WRITTEN EXERCISE:
Determine the number of lines containing the word "this", and state that figure alone.

Stored items

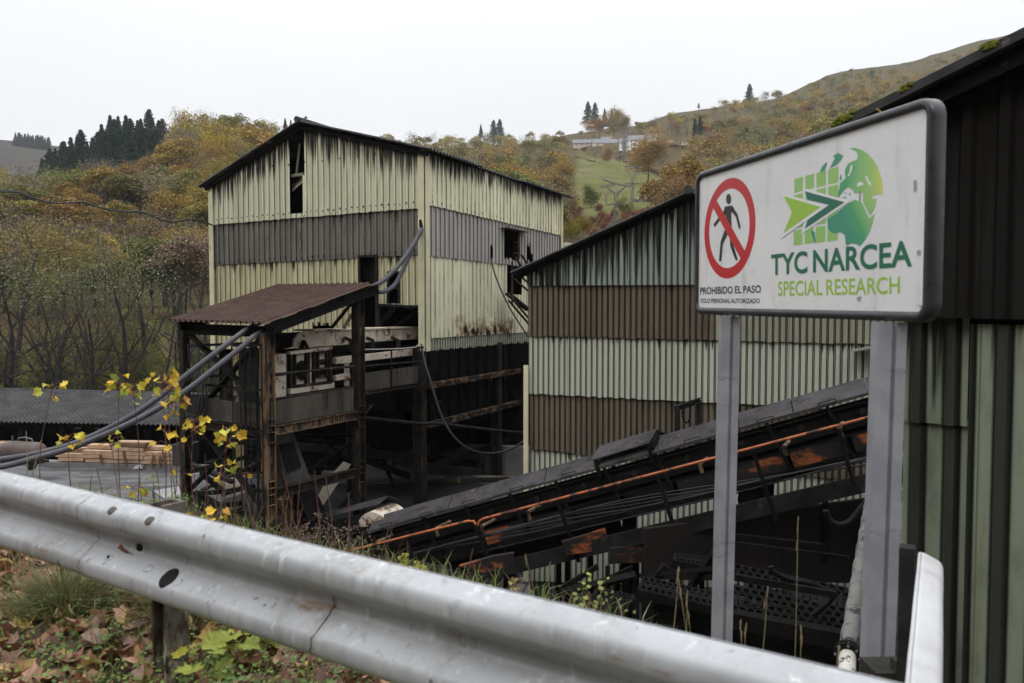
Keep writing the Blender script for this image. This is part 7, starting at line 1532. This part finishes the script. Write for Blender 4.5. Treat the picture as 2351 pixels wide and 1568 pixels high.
# ================================================================ PLANTS ON THE VERGE
M_stem = grimy('red_brown_stem', (.10, .045, .035), (.14, .075, .05), 20, .7, bmp=.1); M_straw = grimy('straw', (.36, .28, .17), (.26, .20, .12), 20, .8, bmp=.1); M_drystem = grimy('dry_stem', (.17, .115, .085), (.12, .075, .055), 20, .9, bmp=.1)
YEL = [(.64, .44, .035), (.68, .50, .05), (.72, .56, .07), (.50, .27, .05), (.48, .47, .06), (.62, .40, .04)]; GRY = [(.38, .42, .06), (.30, .40, .06), (.55, .48, .05)]
def ground_at(u, d): p = P(u, 705, d); return Vector((p.x, p.y, verge_z(p.x, p.y)))
def sapling(ub, ut, vt, d, n_lf, size, label, pal, spread=.10, nm='maple_sapling', tiers=1, grp=None, lab_kind='sapling'):
    b = ground_at(ub, d); t_ = P(ut, vt, d + lr.uniform(-.1, .1)); o_ = thing(nm, b, label, lab_kind, grp); mid = b.lerp(t_, .55) + Vector((lr.uniform(-.04, .04), lr.uniform(-.04, .04), 0))
    pth = smooth_path([b - Vector((0, 0, .05)), mid, t_], 5); m = MB(); m.tube(pth, [.0034 - .0018 * i / len(pth) for i in range(len(pth))], 5)
    mf = MB(); hue = []
    for k in range(int(n_lf * 1.2)):
        f = 1 - (k // 3) * .06 * tiers if tiers > 1 else 1 - .10 * (k / max(1, n_lf)) ** 1.5; base = b.lerp(t_, f) if f < 1 else t_
        a = k * 2.4 + lr.uniform(-.5, .5); out_ = Vector((math.cos(a), math.sin(a), lr.uniform(-.15, .5))).normalized(); e = base + out_ * spread * lr.uniform(.5, 1.2); m.tube([base, base.lerp(e, .5) + Vector((0, 0, .012)), e], .0022, 4)
        ey = (out_ * .8 + Vector((0, 0, -lr.uniform(.2, 1.1))) + rvec(lr) * .35).normalized(); ex = ey.cross(rvec(lr) * .8 + Vector((0, -.3, .8))).normalized(); v, fc = leaf_faces(e, size * .46 * lr.uniform(.6, 1.25), ex, ey, lr, .8); mf.add(v, fc)
        c = lr.choice(pal); kk = lr.uniform(.8, 1.15); hue += [(c[0] * kk, c[1] * kk, c[2] * kk, 1)] * len(v)
    m.build('stem', M_stem, o_)
    if n_lf: mf.attr = {'hue': ('FLOAT_COLOR', hue)}; mf.build('foliage', M_leaf, o_)
    return o_
for (ub, ut, vt, d, n_, s_, lb) in [(84, 122, 884, 4.7, 6, .10, 'tall slim maple sapling with one orange brown tuft, left of the others'), (272, 274, 868, 4.5, 8, .105, 'maple sapling with a yellow green crown in front of the dark shed roof'), (296, 305, 888, 4.4, 6, .085, 'maple sapling with few curled leaves close beside the yellow green one'), (366, 371, 862, 4.4, 9, .105, 'bright yellow maple sapling reaching above the shed ridge'), (392, 386, 880, 4.5, 6, .10, 'maple sapling with large yellow leaves beside the left platform column'),
                            (378, 402, 918, 4.3, 7, .105, 'pale yellow maple sapling overlapping the grey hoses'), (455, 445, 965, 4.2, 11, .085, 'golden maple sapling spreading in front of the grey kickplate'), (525, 522, 985, 4.1, 12, .085, 'densest bright yellow maple sapling before the caged ladder'), (190, 157, 1003, 4.4, 6, .10, 'maple sapling with a drooping green yellow tuft below the hose'), (270, 252, 1005, 4.3, 6, .085, 'maple sapling with brown edged leaves between the two hoses'),
                            (398, 378, 993, 4.1, 5, .085, 'short maple sapling with drooping orange leaves beside the black bin'), (498, 508, 1076, 4.0, 4, .095, 'small maple sapling with four yellow green leaves low before the ladder'), (315, 305, 1118, 3.9, 4, .10, 'low maple sapling with yellow leaves over the pale slabs'), (372, 352, 1108, 4.6, 0, .1, 'bare reddish sapling stem without leaves'), (590, 560, 1090, 4.2, 1, .06, 'bare dark stem with a single leaf before the front column'),
                            (440, 418, 1092, 4.0, 2, .07, 'stem with two pinkish dry leaves beside the platform column'), (505, 490, 1188, 3.7, 5, .09, 'squat yellow maple seedling just above the rail'), (458, 448, 1185, 3.7, 5, .08, 'orange leaved seedling just above the rail left of the debris')]:
    sapling(ub, ut, vt, d, n_, s_, lb, YEL + (GRY if 'green' in lb else []), spread=.055)
for i, (ub, ut, vt, d) in enumerate([(160, 157, 1060, 4.4), (240, 222, 1075, 4.3), (330, 318, 1050, 4.3), (352, 352, 1040, 4.4), (420, 412, 1050, 4.2), (440, 432, 1020, 4.2), (545, 538, 1070, 4.0), (640, 648, 1080, 3.9), (655, 662, 1100, 3.8), (690, 694, 1060, 3.8), (715, 722, 1080, 3.7), (735, 748, 1095, 3.6), (770, 800, 1130, 3.5), (600, 590, 1130, 3.9), (205, 210, 1090, 4.2), (480, 470, 1040, 4.1)]):
    sapling(ub, ut, vt, d, 0, .1, 'thin leafless red brown stem standing behind the guardrail', YEL, nm='bare_stem', grp='leafless stems behind the guardrail', lab_kind='stem')
def twig(u0, u1, v1, d, r_, mt, label, nm='dry_stalk', tuft=0, grp='dry stalks behind the guardrail'):
    b = ground_at(u0, d); t_ = P(u1, v1, d); m = MB(); mid = b.lerp(t_, .5) + rvec(lr) * .03; pth = smooth_path([b, mid, t_], 4); m.tube(pth, [r_ * (1 - .6 * i / len(pth)) for i in range(len(pth))], 4)
    if tuft:
        for k in range(tuft): a = t_ - (t_ - b) * lr.uniform(0, .10); m.tube([a, a + (t_ - b).normalized() * .02 + rvec(lr) * .004], .0014, 4)
    return tag(m.build(nm, mt), label, 'plant', grp)
for i in range(70):
    u0 = lr.uniform(430, 1010); d = 4.0 - (u0 - 500) * .0021 + lr.uniform(-.2, .3); vr = 1075 + (u0 - 500) * .33
    twig(u0, u0 + lr.uniform(-70, 90), vr + lr.uniform(0, 130), d, .0034, M_drystem if lr.random() < .7 else M_stem, 'thin dry leaning stalk in the tangle behind the guardrail')
for u0, u1, v1, d in ((1500, 1558, 1310, 2.6), (1618, 1560, 1342, 2.55), (1610, 1580, 1405, 2.6), (1690, 1762, 1358, 2.6), (1738, 1700, 1435, 2.5), (1815, 1832, 1192, 2.9), (1560, 1578, 1370, 2.6), (1220, 1208, 1280, 3.0), (1270, 1262, 1300, 2.9), (1205, 1215, 1340, 2.9), (1855, 1840, 1445, 2.5), (1930, 1925, 1490, 2.6), (1700, 1712, 1440, 2.5), (2190, 2155, 1545, 2.4)):
    twig(u0, u1, v1, d, .0019, M_straw, 'pale dry grass stalk with a seed head standing against the dark machinery', 'grass_stalk', 7, 'pale grass stalks by the sign')
for u0, u1, v1, d in ((-10, 95, 1010, 3.9), (35, 5, 1080, 4.0), (40, -5, 1050, 3.6), (20, 60, 990, 3.9), (165, 235, 1170, 3.8), (110, 225, 1120, 3.9)):
    twig(u0, u1, v1, d, .004, M_straw, 'pale bent grass stalk at the left end of the guardrail', 'grass_stalk', 0, 'bent grass stalks at the rail end')
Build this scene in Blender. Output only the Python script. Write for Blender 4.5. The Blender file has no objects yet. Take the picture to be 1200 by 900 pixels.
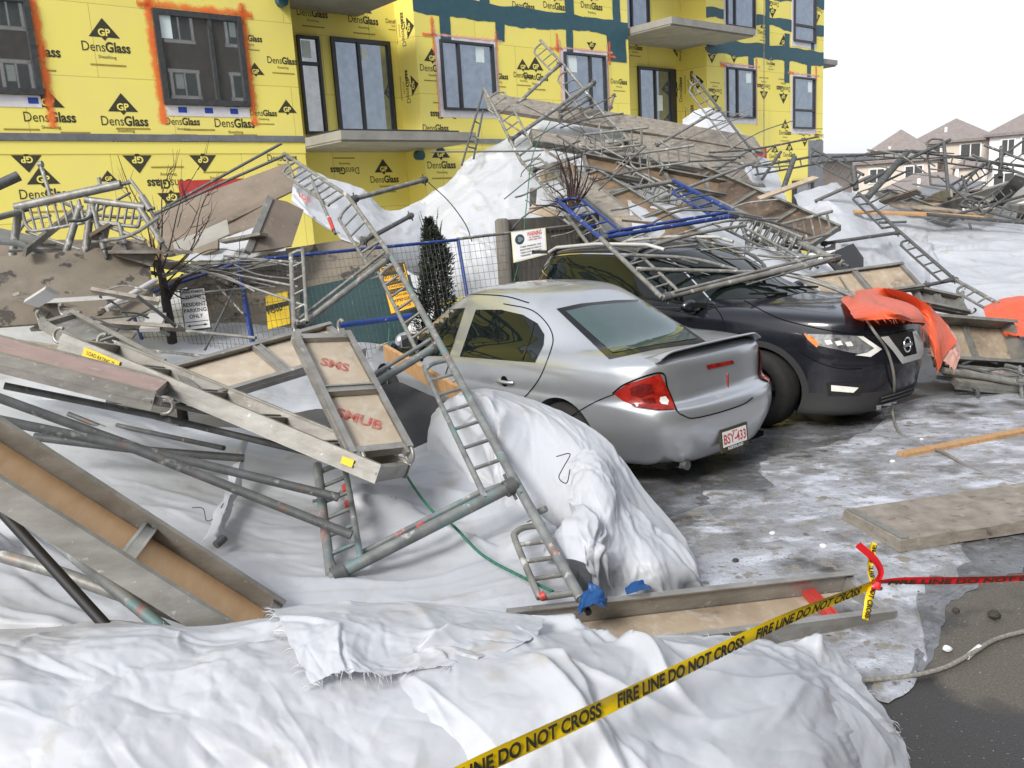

PROBLEM SOLUTION:
2